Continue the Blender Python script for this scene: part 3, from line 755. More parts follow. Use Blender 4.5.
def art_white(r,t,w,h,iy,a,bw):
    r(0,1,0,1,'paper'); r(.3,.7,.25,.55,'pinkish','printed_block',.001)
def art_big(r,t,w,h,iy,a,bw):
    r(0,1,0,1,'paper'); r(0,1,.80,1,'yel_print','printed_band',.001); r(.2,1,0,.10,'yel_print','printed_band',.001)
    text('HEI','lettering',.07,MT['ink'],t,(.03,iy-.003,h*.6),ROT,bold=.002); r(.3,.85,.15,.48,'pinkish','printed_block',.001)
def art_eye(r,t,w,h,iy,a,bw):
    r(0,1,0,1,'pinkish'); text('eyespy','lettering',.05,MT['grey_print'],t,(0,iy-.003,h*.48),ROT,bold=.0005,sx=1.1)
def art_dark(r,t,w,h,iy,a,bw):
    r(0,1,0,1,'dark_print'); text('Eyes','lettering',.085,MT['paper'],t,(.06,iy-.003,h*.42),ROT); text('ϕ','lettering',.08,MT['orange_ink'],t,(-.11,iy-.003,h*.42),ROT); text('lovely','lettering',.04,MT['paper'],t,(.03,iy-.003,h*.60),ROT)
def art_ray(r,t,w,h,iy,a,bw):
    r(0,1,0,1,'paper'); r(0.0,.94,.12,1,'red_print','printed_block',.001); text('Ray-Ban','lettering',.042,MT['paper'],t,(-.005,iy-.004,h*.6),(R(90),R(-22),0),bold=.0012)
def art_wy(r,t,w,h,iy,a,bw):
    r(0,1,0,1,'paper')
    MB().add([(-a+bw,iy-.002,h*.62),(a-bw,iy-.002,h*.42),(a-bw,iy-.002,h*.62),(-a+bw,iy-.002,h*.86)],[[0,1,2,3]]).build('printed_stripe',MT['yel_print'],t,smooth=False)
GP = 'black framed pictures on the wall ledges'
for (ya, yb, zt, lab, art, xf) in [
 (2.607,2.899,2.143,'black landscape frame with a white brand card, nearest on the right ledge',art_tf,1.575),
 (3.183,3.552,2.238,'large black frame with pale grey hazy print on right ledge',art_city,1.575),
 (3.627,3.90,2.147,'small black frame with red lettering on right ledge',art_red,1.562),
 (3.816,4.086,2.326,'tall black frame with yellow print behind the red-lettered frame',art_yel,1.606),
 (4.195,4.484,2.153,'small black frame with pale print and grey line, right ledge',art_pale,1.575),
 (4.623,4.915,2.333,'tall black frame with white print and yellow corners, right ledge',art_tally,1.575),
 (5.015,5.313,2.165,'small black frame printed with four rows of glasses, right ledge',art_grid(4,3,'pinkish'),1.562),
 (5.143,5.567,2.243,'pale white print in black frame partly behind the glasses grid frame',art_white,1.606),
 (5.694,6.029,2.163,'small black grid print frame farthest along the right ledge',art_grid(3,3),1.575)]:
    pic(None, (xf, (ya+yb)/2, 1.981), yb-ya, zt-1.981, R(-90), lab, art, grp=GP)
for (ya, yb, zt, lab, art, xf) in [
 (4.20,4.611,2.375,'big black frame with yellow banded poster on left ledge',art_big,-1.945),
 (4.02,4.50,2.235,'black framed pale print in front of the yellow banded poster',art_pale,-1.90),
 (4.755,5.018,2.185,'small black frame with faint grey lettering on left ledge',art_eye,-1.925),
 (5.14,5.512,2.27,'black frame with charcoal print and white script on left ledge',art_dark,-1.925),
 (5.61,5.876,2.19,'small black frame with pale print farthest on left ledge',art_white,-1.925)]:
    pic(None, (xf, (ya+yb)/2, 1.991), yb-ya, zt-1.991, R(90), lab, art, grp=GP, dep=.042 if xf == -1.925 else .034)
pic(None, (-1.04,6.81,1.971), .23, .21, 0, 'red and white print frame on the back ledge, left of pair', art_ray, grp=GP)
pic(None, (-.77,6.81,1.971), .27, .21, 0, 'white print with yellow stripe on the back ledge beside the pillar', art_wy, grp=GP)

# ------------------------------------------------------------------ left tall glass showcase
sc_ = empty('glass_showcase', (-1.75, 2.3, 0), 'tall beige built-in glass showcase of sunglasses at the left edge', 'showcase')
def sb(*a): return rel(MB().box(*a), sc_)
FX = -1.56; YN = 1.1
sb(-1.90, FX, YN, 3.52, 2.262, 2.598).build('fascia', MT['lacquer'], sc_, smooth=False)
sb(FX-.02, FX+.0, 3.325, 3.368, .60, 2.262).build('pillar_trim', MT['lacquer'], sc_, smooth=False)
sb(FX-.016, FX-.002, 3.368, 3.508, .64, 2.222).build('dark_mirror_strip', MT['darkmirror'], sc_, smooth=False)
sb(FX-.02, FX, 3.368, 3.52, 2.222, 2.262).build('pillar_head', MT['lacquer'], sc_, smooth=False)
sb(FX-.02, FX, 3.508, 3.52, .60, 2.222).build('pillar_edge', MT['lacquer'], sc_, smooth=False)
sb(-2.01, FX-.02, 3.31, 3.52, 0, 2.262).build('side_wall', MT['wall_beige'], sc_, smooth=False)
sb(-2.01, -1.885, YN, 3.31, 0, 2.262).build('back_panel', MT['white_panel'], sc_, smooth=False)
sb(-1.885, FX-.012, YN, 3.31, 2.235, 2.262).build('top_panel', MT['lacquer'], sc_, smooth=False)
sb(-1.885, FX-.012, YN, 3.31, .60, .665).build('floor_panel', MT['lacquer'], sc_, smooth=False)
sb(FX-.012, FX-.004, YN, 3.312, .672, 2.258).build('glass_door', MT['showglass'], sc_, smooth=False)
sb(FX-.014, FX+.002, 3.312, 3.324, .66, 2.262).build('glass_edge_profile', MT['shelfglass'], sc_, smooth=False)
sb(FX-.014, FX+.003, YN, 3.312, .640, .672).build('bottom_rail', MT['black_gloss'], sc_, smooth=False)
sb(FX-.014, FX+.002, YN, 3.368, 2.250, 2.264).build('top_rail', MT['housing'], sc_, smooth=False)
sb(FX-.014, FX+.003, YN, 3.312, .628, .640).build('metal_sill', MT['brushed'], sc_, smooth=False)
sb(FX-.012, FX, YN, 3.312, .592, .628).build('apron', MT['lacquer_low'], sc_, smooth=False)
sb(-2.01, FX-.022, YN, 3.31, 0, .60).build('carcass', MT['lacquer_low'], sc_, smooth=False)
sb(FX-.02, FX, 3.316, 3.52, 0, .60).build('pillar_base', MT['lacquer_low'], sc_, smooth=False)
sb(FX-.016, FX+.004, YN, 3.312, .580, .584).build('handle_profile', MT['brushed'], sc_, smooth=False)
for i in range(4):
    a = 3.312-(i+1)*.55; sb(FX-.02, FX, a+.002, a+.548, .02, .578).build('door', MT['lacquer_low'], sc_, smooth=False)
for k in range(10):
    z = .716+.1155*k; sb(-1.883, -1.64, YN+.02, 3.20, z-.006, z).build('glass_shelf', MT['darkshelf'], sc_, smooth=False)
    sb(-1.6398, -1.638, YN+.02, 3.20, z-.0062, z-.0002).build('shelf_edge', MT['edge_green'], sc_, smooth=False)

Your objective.
In the listing above, find the lines holding the word "script" and copy them.

Solution to the exercise.
Continue the Blender Python script for this scene: part 3, from line 755. More parts follow. Use Blender 4.5.
 (5.14,5.512,2.27,'black frame with charcoal print and white script on left ledge',art_dark,-1.925),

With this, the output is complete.